The office expects a primary balance deficit of around 8.2 trillion yen ($72 billion) in fiscal 2020, down slightly from the 8.3 trillion yen projected in January.


The revision factored in efforts to rein in spending, but tax revenue is expected to be lower than previously thought as growth projections for the years to fiscal 2020 were downgraded.


A primary balance deficit means even after excluding debt-servicing costs, the government cannot finance its annual budget without issuing new debt.


The Cabinet Office projected the percentage of the primary budget deficit to nominal gross domestic product at 1.3 percent in fiscal 2020, little changed from the 1.4 percent projected in January.


The estimates were presented to a meeting of the Council on Economic and Fiscal Policy, whose members are drawing a rough picture of the budget for fiscal 2018, which starts next April.


Prime Minister Shinzo Abe said fiscal rehabilitation cannot be achieved without sustainable economic growth.


“We will eliminate wasteful spending and prioritize allocating funds to policy items that are truly necessary such as investing in human resource development and boosting productivity” in the fiscal 2018 budget, Abe told a panel meeting at his office.


For Japan, fixing its tattered finances is important as its rapidly aging population inevitably increases already ballooning social security expenses.


In recent years, Abe has touted growth in tax revenue as one of the achievements of his “Abenomics” policy mix.
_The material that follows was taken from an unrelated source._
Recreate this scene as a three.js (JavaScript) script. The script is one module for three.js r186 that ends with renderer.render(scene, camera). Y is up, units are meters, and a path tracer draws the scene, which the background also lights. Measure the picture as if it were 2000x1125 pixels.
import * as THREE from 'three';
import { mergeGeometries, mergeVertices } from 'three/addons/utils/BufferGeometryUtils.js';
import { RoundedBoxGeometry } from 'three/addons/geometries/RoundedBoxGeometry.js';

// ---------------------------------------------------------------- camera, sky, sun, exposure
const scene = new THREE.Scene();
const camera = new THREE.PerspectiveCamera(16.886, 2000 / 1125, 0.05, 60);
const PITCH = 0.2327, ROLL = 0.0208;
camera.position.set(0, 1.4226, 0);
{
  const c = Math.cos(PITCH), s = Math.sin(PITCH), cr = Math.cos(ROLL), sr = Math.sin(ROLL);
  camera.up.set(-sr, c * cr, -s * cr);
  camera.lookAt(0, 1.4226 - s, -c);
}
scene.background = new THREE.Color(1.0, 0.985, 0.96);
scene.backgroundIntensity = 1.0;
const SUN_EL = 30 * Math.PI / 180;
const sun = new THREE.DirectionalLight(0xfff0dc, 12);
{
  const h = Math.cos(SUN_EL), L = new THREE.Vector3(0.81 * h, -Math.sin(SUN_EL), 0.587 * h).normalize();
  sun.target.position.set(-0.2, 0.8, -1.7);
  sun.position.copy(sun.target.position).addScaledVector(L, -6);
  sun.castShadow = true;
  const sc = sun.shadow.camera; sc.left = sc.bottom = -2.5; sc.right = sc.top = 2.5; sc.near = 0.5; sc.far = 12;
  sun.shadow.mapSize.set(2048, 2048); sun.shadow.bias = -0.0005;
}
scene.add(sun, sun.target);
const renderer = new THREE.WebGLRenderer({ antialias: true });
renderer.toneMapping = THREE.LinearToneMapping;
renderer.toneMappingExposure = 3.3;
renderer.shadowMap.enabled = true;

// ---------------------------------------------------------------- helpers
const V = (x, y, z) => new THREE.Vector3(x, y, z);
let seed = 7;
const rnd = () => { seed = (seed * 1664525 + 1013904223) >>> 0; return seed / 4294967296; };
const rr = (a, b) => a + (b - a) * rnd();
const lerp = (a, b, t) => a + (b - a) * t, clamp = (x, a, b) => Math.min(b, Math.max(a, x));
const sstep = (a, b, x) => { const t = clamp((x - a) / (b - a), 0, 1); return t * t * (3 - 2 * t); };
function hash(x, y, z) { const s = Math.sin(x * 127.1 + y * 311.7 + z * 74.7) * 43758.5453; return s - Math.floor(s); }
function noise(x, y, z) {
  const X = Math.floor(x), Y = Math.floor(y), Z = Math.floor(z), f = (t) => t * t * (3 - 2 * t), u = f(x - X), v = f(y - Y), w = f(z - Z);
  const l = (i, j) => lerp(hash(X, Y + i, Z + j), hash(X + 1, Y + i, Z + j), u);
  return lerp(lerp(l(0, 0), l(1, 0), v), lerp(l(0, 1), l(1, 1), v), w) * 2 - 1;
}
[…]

But tax revenue fell in fiscal 2016, due largely to a stronger yen that dented exporters’ profits and therefore corporate tax revenue.


Economic and Fiscal Policy Minister Nobuteru Ishihara told reporters that increasing tax revenue is critical in guiding Japan toward fiscal restoration.


Japan “should never change its stance to achieve a primary balance surplus by fiscal 2020 and reduce the debt-to-GDP ratio in a stable manner,” the minister said.


Abe, who has put off until 2019 raising the consumption tax from 8 percent to 10 percent, is looking for money to finance his policy goal of making children’s day care and preschool education free.


Based on the latest projections, Japan will also miss its medium-term goal of reducing the primary deficit as a percentage of nominal GDP to around 1 percent in fiscal 2018. The Cabinet Office puts the figure at 2.4 percent for that year.


Those projections are based on the scenario that the Japanese economy will grow 3 percent or more in nominal terms, and by at least 2 percent in real terms. Japan’s economy registered an annualized real 1.0 percent expansion in the January-March quarter.